#### SOURCE EXCERPT ####

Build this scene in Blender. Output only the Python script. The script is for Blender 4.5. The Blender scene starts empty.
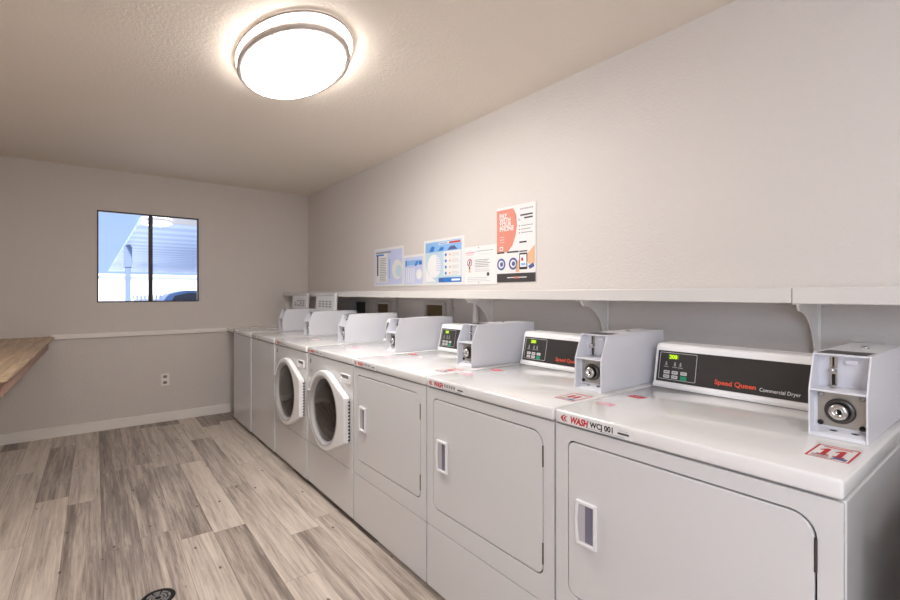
import bpy, bmesh, math, random
from mathutils import Matrix, Vector
random.seed(7)
scn = bpy.context.scene
COL = scn.collection
PI = math.pi
A_X, WALL_X, BACK_Y, EYE, CEIL = 1.11, 1.977, 5.276, 1.255, 2.394
LEFT_X, REAR_Y = -0.93, -2.7
C37, S37 = math.cos(math.radians(37.7)), math.sin(math.radians(37.7))

# ------------------------------------------------------------------ materials
def srgb(r, g, b):
    f = lambda c: (c/255/12.92) if c/255 <= .04045 else ((c/255+.055)/1.055)**2.4
    return (f(r), f(g), f(b), 1)

def mat(name, col, rough=.5, metal=0, spec=.5, emit=None, estr=0, coat=0, trans=0, bump=None, ior=1.45):
    m = bpy.data.materials.new(name); m.use_nodes = True
    nt = m.node_tree; p = nt.nodes['Principled BSDF']
    p.inputs['Base Color'].default_value = col
    p.inputs['Roughness'].default_value = rough
    p.inputs['Metallic'].default_value = metal
    p.inputs['Specular IOR Level'].default_value = spec
    p.inputs['Coat Weight'].default_value = coat
    p.inputs['Transmission Weight'].default_value = trans
    p.inputs['IOR'].default_value = ior
    if emit:
        p.inputs['Emission Color'].default_value = emit
        p.inputs['Emission Strength'].default_value = estr
    if bump:
        sc, st, dist = bump
        n = nt.nodes.new('ShaderNodeTexNoise'); n.inputs['Scale'].default_value = sc
        n.inputs['Detail'].default_value = 3
        tc = nt.nodes.new('ShaderNodeTexCoord'); nt.links.new(tc.outputs['Object'], n.inputs['Vector'])
        b = nt.nodes.new('ShaderNodeBump'); b.inputs['Strength'].default_value = st; b.inputs['Distance'].default_value = dist
        nt.links.new(n.outputs['Fac'], b.inputs['Height']); nt.links.new(b.outputs['Normal'], p.inputs['Normal'])
    return m

def mottled(name, c1, c2, scale, rough=.6, bump=None):
    m = mat(name, c1, rough, bump=bump); nt = m.node_tree; p = nt.nodes['Principled BSDF']
    tc = nt.nodes.new('ShaderNodeTexCoord'); n = nt.nodes.new('ShaderNodeTexNoise'); n.inputs['Scale'].default_value = scale
    mx = nt.nodes.new('ShaderNodeMix'); mx.data_type = 'RGBA'
    nt.links.new(tc.outputs['Object'], n.inputs['Vector']); nt.links.new(n.outputs['Fac'], mx.inputs['Factor'])
    mx.inputs['A'].default_value = c1; mx.inputs['B'].default_value = c2
    nt.links.new(mx.outputs['Result'], p.inputs['Base Color'])
    return m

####

» WORK TO BE COMPLETED
Without any pictures, reproduce the lines from the first one in the material through the line that has "return (f(r), f(g), f(b), 1)", exactly as they appear.

» RESPONSE
Build this scene in Blender. Output only the Python script. The script is for Blender 4.5. The Blender scene starts empty.
import bpy, bmesh, math, random
from mathutils import Matrix, Vector
random.seed(7)
scn = bpy.context.scene
COL = scn.collection
PI = math.pi
A_X, WALL_X, BACK_Y, EYE, CEIL = 1.11, 1.977, 5.276, 1.255, 2.394
LEFT_X, REAR_Y = -0.93, -2.7
C37, S37 = math.cos(math.radians(37.7)), math.sin(math.radians(37.7))

# ------------------------------------------------------------------ materials
def srgb(r, g, b):
    f = lambda c: (c/255/12.92) if c/255 <= .04045 else ((c/255+.055)/1.055)**2.4
    return (f(r), f(g), f(b), 1)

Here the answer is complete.